Stated goal: Search the records for "this". Copy every line where it appears.

━━━ Data to use

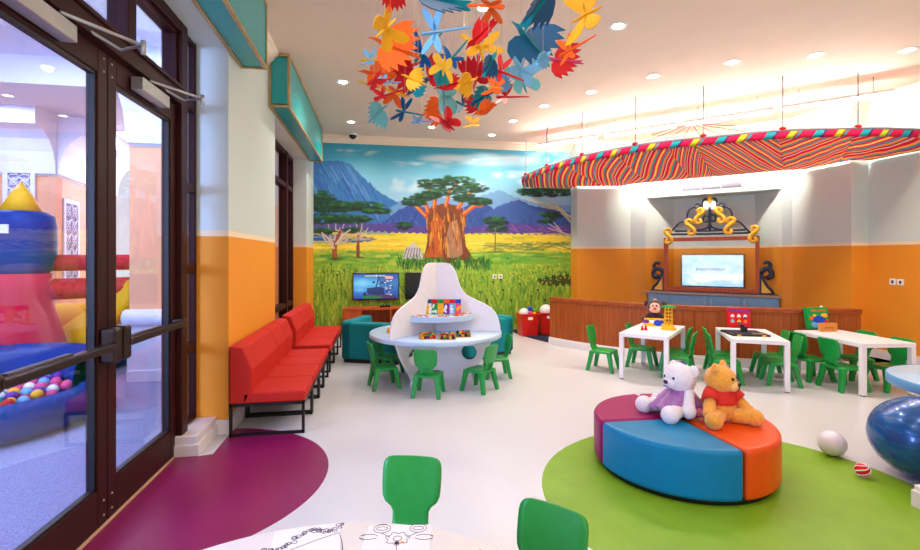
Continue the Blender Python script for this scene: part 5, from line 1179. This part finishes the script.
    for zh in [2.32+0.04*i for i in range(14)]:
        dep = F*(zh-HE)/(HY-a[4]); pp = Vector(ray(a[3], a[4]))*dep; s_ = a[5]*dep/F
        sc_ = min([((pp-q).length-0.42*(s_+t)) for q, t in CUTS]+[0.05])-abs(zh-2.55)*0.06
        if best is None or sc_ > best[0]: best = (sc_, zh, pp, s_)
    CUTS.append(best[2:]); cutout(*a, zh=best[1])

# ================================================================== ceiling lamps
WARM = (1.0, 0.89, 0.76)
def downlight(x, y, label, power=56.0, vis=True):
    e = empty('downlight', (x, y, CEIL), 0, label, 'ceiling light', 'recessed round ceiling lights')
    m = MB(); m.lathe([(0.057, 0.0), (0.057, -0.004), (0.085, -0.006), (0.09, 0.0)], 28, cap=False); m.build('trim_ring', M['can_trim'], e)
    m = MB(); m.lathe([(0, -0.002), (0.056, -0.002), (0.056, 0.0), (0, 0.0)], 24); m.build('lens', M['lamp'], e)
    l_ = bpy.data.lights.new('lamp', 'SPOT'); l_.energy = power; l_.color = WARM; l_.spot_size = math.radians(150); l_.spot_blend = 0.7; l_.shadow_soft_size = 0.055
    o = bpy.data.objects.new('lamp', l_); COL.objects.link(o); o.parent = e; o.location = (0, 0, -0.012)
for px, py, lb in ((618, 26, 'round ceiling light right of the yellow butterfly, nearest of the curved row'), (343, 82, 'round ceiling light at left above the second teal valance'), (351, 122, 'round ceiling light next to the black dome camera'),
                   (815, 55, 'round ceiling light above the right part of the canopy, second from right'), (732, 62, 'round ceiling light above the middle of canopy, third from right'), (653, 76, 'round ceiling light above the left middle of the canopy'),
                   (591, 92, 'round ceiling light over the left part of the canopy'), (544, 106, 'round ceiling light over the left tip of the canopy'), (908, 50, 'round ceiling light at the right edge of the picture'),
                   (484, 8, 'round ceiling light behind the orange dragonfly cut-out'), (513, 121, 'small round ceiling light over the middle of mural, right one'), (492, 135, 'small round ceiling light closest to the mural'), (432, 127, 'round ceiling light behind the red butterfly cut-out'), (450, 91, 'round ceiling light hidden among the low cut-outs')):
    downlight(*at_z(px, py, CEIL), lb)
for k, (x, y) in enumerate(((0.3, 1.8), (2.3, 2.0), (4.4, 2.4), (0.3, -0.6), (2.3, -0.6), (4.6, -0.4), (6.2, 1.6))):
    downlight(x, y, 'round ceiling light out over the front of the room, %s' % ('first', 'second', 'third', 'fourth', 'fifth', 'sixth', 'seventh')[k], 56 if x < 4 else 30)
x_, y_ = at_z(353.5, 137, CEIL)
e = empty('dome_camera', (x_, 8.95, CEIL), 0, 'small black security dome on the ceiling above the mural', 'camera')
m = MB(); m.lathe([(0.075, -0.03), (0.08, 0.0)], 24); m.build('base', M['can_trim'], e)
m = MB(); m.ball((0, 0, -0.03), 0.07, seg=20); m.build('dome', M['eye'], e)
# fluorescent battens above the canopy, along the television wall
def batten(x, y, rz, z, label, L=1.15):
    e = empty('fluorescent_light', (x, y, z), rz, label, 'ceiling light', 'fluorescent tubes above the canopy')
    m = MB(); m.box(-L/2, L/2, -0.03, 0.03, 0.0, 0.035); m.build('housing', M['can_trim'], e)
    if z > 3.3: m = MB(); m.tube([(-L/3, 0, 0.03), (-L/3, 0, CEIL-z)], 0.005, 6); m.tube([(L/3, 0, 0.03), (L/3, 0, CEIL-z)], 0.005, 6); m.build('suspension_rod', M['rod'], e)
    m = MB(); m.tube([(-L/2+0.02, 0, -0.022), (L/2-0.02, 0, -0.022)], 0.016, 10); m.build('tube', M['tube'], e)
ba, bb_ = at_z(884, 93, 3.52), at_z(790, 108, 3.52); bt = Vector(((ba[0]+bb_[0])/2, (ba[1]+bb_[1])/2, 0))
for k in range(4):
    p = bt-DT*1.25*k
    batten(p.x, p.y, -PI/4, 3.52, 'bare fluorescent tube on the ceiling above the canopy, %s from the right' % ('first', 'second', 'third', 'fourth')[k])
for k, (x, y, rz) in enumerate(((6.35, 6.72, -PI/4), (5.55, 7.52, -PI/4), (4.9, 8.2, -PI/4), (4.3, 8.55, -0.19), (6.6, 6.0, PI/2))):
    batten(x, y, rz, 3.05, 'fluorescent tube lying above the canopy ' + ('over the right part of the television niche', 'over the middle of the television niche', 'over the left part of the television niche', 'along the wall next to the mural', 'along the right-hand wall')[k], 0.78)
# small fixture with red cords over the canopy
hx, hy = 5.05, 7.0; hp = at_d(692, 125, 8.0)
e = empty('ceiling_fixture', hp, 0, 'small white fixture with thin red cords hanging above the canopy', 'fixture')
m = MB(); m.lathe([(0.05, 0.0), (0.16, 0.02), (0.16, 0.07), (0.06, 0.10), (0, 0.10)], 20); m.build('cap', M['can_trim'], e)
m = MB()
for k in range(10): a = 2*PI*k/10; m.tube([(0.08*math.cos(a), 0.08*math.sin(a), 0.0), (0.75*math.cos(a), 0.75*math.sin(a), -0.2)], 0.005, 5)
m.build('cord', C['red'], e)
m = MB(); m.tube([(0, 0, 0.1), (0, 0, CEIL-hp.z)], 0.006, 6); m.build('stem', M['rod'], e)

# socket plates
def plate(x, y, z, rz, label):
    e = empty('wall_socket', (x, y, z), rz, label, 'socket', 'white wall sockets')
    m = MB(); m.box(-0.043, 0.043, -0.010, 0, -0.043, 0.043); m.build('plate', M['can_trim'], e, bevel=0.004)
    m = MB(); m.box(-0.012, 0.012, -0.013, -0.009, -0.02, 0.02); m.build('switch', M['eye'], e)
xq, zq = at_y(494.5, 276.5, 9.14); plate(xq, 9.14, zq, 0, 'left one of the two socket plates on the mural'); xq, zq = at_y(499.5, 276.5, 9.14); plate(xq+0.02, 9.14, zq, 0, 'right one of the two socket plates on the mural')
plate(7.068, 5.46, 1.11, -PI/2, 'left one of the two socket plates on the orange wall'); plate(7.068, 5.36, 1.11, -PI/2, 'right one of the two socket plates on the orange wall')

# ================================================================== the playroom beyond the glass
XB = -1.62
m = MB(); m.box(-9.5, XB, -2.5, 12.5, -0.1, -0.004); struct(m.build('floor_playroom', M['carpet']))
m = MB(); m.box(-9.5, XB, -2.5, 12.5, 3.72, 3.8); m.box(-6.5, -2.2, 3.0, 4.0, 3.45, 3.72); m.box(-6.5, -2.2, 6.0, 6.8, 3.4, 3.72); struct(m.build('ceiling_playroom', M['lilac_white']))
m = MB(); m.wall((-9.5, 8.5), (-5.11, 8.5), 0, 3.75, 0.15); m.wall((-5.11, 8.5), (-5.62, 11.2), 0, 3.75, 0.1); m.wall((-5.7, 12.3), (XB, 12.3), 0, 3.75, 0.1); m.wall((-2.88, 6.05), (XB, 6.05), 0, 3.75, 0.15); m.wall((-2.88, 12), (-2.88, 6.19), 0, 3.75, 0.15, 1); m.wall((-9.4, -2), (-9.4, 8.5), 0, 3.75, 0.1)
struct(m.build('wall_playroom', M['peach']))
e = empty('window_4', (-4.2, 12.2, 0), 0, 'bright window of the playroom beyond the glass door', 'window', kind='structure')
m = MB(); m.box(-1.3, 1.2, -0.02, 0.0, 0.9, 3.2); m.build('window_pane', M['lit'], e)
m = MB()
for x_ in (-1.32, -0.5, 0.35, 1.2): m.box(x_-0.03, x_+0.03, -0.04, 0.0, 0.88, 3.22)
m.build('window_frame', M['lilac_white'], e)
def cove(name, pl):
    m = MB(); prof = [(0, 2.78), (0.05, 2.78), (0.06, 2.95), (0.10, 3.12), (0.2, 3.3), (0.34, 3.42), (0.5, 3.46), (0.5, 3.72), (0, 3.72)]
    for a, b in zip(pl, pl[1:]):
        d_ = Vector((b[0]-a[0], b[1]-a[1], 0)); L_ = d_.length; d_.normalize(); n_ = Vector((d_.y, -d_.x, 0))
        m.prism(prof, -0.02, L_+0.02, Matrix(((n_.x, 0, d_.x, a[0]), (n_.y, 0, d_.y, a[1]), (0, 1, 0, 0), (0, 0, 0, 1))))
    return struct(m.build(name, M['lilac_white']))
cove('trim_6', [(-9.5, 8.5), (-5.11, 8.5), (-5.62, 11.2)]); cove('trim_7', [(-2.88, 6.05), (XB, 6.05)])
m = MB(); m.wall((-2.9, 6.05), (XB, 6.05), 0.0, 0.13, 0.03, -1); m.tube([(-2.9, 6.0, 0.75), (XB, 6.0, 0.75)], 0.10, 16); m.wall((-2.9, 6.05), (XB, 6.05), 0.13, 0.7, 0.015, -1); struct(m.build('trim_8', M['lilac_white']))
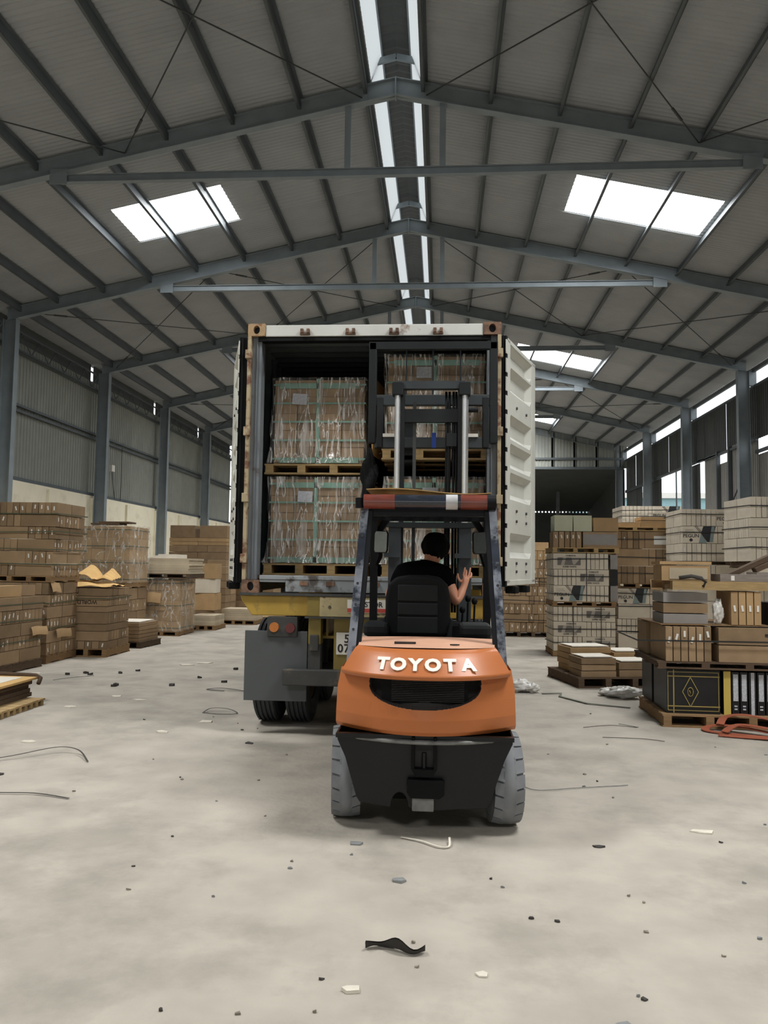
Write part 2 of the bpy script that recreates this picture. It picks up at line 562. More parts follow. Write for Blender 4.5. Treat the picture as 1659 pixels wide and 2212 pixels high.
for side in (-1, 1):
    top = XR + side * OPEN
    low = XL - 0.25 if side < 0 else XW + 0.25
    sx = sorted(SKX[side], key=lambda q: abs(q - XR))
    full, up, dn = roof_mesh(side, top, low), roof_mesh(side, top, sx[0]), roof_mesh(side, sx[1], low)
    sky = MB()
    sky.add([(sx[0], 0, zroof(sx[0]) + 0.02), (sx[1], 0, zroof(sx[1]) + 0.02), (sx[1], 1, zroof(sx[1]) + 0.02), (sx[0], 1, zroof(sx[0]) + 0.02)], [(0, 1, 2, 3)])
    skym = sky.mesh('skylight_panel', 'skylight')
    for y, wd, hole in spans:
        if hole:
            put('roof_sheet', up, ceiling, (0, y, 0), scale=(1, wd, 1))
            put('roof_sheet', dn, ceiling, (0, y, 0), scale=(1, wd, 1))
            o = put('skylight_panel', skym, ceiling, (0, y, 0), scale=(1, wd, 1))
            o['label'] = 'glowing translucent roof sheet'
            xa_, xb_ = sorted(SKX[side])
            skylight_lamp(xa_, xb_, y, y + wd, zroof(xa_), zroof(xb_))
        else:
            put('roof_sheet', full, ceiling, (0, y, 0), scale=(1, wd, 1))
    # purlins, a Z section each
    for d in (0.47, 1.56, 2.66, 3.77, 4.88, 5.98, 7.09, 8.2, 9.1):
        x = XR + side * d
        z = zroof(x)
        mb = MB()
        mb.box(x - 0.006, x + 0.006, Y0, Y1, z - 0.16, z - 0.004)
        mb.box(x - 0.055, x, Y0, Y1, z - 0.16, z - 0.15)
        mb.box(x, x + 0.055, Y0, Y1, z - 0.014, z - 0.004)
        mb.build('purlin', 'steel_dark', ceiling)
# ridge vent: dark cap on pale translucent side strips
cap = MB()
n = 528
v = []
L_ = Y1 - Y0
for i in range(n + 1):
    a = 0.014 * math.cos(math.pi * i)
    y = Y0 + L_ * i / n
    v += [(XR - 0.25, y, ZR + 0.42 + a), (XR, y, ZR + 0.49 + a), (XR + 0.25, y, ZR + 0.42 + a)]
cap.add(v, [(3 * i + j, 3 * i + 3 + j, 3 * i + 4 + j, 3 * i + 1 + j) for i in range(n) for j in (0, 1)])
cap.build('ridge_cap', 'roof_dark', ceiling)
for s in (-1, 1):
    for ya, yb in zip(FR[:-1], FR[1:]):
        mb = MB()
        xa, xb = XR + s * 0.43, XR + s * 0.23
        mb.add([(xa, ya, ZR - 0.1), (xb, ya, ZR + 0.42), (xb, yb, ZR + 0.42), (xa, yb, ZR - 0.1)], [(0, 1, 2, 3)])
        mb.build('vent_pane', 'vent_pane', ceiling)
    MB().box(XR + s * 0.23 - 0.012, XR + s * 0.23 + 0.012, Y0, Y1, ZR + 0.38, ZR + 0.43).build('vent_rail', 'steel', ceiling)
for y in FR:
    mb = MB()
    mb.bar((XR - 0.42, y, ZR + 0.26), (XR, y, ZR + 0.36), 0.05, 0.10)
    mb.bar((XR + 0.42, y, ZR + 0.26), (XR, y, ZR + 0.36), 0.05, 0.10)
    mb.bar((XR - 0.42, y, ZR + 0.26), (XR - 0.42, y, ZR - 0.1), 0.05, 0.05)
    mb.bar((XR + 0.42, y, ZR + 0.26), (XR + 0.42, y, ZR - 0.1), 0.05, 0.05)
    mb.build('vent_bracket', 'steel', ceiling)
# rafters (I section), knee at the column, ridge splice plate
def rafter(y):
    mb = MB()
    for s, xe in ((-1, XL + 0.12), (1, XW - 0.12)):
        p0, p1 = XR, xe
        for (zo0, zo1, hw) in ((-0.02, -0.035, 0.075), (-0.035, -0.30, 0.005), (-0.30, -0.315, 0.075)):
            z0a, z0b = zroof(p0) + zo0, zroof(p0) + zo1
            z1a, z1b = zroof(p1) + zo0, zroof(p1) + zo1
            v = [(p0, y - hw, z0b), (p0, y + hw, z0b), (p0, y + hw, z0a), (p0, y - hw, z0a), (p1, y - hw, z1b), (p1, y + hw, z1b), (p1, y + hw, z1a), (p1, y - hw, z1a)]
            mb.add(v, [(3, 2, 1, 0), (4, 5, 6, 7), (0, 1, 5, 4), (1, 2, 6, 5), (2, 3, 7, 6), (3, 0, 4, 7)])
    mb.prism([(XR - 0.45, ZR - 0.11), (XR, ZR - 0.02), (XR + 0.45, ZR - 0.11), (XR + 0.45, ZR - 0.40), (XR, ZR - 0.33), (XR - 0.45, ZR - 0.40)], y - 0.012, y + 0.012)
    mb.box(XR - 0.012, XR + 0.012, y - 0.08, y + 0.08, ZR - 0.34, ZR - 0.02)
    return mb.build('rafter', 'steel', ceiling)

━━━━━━

Reply:
Continue the Blender Python script for this scene: part 5, from line 1179. This part finishes the script.
Write part 2 of the bpy script that recreates this picture. It picks up at line 562. More parts follow. Write for Blender 4.5. Treat the picture as 1659 pixels wide and 2212 pixels high.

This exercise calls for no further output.